---------- RECORD EXCERPTS ----------

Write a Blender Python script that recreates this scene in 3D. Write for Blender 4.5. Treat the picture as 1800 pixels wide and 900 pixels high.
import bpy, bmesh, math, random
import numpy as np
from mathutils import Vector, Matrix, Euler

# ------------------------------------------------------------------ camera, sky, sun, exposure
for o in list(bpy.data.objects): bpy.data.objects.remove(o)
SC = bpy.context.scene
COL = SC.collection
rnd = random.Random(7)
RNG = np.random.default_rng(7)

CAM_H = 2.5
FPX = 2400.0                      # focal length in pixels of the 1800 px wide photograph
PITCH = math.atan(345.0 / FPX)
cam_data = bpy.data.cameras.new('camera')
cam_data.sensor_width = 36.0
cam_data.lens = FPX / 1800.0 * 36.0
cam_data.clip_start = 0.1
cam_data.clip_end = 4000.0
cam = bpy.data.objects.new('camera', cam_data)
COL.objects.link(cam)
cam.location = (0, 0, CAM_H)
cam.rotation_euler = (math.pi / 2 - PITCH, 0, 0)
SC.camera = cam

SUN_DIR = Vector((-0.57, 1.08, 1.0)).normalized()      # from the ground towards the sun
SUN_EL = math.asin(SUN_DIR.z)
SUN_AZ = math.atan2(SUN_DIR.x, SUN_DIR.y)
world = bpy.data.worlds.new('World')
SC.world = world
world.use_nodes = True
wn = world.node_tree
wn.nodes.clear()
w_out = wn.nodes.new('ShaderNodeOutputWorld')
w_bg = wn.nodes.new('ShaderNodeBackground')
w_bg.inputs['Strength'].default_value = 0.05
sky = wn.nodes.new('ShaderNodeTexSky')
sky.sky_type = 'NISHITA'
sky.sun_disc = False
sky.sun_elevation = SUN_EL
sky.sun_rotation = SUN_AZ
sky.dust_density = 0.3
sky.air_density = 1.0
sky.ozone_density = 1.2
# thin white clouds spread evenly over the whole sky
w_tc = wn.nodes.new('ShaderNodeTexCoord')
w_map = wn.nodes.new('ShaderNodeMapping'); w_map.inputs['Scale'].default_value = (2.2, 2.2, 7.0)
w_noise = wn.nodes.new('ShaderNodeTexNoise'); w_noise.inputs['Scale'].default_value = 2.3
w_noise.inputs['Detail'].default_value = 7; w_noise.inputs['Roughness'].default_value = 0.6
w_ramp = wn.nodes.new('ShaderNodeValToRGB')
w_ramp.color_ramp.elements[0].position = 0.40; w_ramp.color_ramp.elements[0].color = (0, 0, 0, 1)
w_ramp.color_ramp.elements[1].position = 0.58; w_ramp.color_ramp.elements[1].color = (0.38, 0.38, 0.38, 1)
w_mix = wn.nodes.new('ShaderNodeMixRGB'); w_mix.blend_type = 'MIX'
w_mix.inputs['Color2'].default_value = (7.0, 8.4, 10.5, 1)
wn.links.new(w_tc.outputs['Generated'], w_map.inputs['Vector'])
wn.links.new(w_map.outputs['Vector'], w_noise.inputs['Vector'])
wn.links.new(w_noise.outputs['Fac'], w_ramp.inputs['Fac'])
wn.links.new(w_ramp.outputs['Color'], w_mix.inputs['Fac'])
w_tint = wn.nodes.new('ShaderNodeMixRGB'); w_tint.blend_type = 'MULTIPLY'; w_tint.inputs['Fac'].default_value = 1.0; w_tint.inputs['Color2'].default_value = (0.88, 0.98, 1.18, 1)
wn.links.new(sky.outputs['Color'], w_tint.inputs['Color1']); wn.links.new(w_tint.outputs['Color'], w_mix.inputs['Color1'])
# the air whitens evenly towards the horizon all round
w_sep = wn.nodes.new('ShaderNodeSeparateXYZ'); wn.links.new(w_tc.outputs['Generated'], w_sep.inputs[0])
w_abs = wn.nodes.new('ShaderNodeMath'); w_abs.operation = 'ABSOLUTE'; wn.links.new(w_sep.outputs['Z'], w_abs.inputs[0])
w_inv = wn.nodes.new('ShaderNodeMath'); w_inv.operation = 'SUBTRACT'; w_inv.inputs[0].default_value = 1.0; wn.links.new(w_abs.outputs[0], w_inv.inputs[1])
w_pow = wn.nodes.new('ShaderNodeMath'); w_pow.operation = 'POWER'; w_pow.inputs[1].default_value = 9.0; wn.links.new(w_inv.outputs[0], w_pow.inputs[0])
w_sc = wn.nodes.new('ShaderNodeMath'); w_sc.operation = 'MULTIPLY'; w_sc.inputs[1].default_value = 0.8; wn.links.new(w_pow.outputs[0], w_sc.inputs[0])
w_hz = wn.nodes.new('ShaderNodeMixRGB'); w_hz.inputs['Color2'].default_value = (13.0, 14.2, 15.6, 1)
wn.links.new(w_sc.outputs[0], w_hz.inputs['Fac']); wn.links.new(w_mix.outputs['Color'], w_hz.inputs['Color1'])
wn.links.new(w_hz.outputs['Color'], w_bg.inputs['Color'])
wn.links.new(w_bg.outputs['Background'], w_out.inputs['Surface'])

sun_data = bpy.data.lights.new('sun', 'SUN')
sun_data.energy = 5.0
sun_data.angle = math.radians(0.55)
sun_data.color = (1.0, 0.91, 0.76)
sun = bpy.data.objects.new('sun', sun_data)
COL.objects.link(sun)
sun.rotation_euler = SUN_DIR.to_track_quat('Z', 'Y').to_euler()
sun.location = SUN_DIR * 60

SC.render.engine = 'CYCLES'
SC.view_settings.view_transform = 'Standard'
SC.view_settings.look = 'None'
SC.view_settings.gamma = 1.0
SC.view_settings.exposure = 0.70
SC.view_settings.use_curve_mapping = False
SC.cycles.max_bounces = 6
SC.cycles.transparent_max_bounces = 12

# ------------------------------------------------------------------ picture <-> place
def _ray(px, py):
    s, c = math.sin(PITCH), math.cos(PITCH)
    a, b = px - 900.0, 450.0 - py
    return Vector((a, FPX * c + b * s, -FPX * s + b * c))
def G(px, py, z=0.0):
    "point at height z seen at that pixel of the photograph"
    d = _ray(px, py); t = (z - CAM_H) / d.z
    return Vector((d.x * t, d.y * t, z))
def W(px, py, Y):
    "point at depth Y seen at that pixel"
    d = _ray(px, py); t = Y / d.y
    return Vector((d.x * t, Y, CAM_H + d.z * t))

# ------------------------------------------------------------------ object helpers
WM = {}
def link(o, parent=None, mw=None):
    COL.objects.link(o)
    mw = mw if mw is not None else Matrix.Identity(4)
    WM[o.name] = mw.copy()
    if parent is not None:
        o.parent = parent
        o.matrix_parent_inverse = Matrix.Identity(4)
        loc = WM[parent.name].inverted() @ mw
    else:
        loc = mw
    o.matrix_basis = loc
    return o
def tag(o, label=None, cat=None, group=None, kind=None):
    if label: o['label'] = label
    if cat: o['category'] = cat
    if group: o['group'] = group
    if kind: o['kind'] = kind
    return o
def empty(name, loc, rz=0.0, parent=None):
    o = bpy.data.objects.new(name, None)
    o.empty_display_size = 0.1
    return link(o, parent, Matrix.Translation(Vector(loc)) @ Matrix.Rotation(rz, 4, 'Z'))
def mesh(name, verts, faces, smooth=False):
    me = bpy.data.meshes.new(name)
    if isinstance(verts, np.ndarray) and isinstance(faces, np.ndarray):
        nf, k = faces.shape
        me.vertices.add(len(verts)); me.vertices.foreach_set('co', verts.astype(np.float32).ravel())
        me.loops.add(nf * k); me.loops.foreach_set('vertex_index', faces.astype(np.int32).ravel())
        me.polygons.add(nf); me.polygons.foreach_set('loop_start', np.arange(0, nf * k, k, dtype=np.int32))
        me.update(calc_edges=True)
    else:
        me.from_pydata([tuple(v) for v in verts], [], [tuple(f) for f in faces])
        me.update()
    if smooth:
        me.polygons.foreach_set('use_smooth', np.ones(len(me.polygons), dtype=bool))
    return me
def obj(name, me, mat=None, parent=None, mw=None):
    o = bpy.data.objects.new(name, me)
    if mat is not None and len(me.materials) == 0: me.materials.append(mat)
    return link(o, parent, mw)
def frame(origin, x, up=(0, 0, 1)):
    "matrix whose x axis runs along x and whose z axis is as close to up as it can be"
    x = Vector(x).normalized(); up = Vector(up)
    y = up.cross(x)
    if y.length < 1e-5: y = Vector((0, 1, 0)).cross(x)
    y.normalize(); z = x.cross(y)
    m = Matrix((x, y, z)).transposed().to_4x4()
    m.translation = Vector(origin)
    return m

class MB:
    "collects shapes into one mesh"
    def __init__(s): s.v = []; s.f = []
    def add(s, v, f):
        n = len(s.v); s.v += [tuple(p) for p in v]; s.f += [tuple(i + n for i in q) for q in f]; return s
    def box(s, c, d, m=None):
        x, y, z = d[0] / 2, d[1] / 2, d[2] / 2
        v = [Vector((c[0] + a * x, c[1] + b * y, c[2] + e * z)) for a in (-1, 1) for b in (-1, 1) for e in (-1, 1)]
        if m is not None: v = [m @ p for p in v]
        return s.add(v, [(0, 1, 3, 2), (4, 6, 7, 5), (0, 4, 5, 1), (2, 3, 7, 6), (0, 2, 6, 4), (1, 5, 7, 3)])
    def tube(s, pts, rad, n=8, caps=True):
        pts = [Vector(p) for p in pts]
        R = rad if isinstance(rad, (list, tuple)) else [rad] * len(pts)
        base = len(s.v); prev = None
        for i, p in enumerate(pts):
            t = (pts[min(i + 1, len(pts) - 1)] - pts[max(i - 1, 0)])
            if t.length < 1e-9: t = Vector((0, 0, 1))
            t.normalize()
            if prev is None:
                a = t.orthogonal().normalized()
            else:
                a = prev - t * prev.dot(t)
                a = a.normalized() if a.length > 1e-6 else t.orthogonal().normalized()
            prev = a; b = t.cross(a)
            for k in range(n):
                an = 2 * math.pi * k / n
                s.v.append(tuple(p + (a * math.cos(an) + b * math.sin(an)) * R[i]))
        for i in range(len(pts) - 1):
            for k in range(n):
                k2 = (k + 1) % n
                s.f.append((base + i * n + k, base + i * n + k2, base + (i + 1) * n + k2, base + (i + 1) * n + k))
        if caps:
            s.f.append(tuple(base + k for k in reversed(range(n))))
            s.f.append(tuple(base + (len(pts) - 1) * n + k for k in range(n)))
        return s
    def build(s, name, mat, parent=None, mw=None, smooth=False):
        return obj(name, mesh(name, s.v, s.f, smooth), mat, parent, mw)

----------
---------- RECORD EXCERPTS ----------

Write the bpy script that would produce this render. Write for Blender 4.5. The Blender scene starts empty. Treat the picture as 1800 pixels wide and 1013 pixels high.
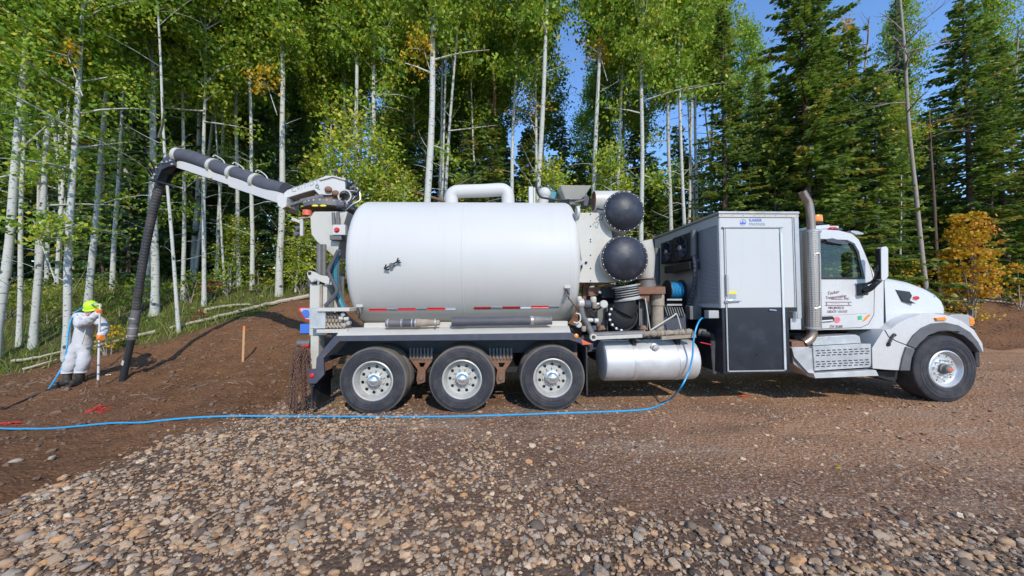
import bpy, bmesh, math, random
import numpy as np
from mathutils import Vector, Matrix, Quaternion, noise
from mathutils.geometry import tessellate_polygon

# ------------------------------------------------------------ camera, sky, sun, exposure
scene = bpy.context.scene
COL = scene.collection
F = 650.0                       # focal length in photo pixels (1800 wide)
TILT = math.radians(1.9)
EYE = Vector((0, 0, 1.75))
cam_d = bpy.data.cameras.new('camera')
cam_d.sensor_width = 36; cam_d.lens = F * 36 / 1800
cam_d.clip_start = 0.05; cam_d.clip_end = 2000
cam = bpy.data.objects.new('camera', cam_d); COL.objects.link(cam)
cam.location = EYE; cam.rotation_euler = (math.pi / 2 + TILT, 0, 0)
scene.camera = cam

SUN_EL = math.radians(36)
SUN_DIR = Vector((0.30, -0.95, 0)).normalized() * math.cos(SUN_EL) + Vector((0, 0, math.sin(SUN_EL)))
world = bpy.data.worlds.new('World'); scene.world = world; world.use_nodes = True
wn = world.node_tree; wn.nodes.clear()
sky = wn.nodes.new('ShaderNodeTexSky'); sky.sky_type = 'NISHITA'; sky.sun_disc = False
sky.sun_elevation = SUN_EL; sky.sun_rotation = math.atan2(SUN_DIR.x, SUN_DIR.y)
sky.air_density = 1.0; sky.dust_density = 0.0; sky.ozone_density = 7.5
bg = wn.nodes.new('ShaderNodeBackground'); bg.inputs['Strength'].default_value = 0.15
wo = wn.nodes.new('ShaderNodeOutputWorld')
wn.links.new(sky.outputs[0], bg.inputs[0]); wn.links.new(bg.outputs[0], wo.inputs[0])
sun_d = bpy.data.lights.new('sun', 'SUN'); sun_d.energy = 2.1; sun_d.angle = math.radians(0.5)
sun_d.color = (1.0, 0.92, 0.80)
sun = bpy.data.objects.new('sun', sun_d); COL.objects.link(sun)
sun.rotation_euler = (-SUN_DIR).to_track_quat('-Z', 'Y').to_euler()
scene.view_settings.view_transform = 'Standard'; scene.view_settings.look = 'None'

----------
---------- RECORD EXCERPTS ----------

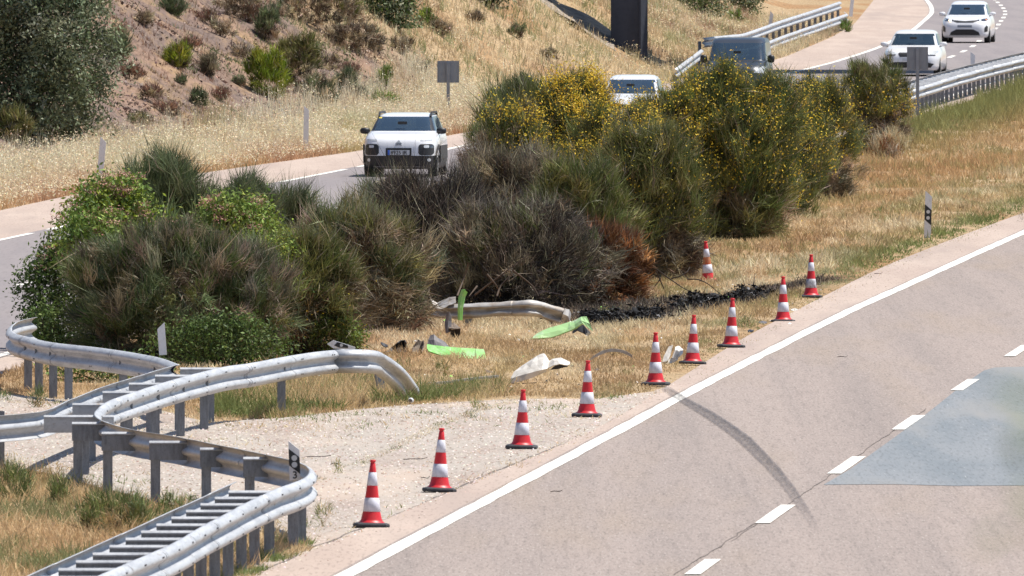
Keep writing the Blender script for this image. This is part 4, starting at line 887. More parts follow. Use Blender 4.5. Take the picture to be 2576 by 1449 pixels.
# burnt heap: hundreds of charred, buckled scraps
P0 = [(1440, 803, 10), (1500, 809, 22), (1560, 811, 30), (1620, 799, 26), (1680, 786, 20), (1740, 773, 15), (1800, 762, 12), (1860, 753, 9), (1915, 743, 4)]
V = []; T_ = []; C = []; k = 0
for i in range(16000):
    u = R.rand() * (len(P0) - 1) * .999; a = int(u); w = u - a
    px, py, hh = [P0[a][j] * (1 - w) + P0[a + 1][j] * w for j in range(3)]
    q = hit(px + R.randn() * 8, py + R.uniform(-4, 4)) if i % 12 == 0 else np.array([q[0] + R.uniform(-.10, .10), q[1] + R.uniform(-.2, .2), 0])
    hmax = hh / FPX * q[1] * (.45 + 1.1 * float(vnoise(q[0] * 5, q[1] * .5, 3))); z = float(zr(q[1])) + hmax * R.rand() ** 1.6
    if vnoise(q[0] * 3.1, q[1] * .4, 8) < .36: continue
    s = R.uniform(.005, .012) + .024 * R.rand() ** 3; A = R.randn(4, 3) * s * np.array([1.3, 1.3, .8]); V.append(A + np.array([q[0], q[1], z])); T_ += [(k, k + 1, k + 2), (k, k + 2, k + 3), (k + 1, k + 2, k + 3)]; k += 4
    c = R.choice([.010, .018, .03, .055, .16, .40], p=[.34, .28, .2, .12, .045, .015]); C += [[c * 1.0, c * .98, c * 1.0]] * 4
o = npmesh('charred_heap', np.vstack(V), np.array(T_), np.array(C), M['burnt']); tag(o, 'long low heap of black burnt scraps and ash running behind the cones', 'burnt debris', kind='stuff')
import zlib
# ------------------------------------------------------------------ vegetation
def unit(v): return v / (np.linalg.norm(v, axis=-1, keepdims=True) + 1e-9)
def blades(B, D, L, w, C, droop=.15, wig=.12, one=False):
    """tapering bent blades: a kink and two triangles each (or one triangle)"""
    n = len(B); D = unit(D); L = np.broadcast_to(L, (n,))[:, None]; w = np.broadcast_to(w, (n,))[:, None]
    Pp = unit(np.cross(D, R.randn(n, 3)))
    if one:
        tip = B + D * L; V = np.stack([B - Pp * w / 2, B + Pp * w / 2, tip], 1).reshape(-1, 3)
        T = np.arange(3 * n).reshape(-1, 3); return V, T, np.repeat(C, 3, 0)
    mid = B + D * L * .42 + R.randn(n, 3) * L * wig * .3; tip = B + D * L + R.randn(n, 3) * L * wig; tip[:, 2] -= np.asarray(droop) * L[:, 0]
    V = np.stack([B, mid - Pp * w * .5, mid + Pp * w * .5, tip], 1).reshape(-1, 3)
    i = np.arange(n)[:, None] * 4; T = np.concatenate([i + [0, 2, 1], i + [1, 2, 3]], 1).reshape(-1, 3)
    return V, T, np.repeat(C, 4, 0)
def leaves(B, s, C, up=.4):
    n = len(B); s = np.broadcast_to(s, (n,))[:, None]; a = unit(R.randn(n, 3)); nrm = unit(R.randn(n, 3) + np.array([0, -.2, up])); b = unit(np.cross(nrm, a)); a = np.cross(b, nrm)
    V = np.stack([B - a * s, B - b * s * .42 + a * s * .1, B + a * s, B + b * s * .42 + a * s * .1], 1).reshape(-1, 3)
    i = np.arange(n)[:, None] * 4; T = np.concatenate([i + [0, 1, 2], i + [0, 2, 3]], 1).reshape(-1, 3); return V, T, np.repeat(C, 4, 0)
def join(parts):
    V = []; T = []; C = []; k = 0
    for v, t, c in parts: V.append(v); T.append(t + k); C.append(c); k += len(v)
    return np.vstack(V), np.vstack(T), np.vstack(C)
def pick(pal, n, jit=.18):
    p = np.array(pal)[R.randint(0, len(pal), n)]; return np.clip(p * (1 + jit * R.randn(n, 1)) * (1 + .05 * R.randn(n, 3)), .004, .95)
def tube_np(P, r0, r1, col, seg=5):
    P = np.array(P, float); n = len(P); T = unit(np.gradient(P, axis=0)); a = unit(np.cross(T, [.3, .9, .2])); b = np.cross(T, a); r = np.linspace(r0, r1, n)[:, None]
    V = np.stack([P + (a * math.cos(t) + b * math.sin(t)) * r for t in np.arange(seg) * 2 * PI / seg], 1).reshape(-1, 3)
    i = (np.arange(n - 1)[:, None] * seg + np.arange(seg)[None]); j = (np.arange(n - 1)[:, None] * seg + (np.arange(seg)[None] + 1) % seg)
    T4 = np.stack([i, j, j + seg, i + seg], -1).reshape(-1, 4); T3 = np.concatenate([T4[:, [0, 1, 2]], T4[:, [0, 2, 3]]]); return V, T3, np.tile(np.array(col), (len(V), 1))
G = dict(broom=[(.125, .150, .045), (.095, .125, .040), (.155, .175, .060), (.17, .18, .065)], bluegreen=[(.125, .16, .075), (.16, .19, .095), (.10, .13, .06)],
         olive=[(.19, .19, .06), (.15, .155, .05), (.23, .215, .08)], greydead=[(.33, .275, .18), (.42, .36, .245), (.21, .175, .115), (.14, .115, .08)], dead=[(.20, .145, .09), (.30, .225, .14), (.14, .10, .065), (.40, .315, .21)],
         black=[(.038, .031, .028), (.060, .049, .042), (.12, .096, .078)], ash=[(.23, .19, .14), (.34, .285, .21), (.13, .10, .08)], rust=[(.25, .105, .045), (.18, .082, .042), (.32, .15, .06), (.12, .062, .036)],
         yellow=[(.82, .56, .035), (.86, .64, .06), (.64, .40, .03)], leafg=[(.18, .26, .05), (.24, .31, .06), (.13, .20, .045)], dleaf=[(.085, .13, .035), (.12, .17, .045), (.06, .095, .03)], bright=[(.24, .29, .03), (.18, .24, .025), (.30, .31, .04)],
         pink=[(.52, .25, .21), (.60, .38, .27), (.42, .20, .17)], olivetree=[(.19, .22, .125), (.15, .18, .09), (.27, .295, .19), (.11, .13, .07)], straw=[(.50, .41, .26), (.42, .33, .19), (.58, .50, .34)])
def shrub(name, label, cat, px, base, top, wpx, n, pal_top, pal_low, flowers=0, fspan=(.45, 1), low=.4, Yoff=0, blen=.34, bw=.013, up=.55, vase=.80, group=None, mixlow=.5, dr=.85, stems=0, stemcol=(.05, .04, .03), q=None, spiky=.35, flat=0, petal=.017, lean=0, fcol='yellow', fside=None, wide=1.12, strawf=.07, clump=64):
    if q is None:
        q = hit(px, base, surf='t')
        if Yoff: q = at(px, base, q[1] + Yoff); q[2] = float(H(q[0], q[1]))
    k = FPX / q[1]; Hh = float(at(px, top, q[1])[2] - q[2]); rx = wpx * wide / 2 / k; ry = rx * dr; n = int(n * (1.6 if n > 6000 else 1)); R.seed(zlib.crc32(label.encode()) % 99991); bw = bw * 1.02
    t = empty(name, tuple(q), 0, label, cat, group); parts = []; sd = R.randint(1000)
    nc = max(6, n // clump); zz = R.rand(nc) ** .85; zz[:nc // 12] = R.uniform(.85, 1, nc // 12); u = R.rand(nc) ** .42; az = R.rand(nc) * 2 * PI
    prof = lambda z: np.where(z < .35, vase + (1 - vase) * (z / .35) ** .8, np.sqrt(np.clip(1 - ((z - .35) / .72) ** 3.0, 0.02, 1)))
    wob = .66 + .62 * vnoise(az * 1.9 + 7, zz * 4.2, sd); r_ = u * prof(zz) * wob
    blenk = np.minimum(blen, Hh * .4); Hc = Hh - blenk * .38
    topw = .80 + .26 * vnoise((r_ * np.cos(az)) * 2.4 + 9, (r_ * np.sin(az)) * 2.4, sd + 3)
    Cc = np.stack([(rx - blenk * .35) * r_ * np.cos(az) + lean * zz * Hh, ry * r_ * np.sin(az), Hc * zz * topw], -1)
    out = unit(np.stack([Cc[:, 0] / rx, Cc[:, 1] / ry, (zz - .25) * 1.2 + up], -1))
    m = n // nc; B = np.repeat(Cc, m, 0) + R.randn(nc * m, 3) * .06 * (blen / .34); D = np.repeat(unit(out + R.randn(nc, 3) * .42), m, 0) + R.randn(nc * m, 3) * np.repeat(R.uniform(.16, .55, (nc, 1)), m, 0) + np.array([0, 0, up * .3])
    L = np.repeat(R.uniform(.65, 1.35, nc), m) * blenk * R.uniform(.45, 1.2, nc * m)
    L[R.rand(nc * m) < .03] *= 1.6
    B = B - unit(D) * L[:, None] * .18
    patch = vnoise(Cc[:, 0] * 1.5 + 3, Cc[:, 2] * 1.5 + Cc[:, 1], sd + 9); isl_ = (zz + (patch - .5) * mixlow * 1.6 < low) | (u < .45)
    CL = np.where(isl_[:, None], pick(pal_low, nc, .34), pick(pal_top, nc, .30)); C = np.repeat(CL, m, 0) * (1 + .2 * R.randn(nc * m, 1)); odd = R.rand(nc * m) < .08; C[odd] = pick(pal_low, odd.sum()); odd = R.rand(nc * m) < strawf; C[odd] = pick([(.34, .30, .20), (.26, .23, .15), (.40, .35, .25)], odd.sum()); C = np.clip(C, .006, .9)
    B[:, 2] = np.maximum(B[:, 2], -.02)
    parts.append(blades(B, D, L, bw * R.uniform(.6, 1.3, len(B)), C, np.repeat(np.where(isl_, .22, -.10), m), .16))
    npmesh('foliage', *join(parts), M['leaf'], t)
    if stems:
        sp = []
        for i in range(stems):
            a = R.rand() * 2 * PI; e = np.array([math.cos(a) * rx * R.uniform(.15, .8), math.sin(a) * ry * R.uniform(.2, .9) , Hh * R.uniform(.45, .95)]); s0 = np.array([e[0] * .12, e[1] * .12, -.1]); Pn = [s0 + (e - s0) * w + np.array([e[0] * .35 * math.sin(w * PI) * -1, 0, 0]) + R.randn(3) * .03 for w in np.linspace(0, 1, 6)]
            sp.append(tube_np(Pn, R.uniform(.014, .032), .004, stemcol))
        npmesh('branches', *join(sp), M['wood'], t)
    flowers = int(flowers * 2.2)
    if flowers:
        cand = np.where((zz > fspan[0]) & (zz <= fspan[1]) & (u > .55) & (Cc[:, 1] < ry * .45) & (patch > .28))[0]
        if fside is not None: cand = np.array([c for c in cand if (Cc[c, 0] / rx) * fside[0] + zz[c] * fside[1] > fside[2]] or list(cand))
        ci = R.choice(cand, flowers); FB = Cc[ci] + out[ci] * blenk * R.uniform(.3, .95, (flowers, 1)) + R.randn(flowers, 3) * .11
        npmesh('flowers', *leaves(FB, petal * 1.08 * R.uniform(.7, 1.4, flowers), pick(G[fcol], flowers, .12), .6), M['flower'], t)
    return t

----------

→ WORK TO DO: Your task is to give again the lines from the one containing "Write a Blender" to the one containing "SC.camera = cam", both lines included, exactly and without anything added.

→ TASK ANSWER:
Write a Blender Python script that recreates this scene in 3D. Write for Blender 4.5. Treat the picture as 1800 pixels wide and 900 pixels high.
import bpy, bmesh, math, random
import numpy as np
from mathutils import Vector, Matrix, Euler

# ------------------------------------------------------------------ camera, sky, sun, exposure
for o in list(bpy.data.objects): bpy.data.objects.remove(o)
SC = bpy.context.scene
COL = SC.collection
rnd = random.Random(7)
RNG = np.random.default_rng(7)

CAM_H = 2.5
FPX = 2400.0                      # focal length in pixels of the 1800 px wide photograph
PITCH = math.atan(345.0 / FPX)
cam_data = bpy.data.cameras.new('camera')
cam_data.sensor_width = 36.0
cam_data.lens = FPX / 1800.0 * 36.0
cam_data.clip_start = 0.1
cam_data.clip_end = 4000.0
cam = bpy.data.objects.new('camera', cam_data)
COL.objects.link(cam)
cam.location = (0, 0, CAM_H)
cam.rotation_euler = (math.pi / 2 - PITCH, 0, 0)
SC.camera = cam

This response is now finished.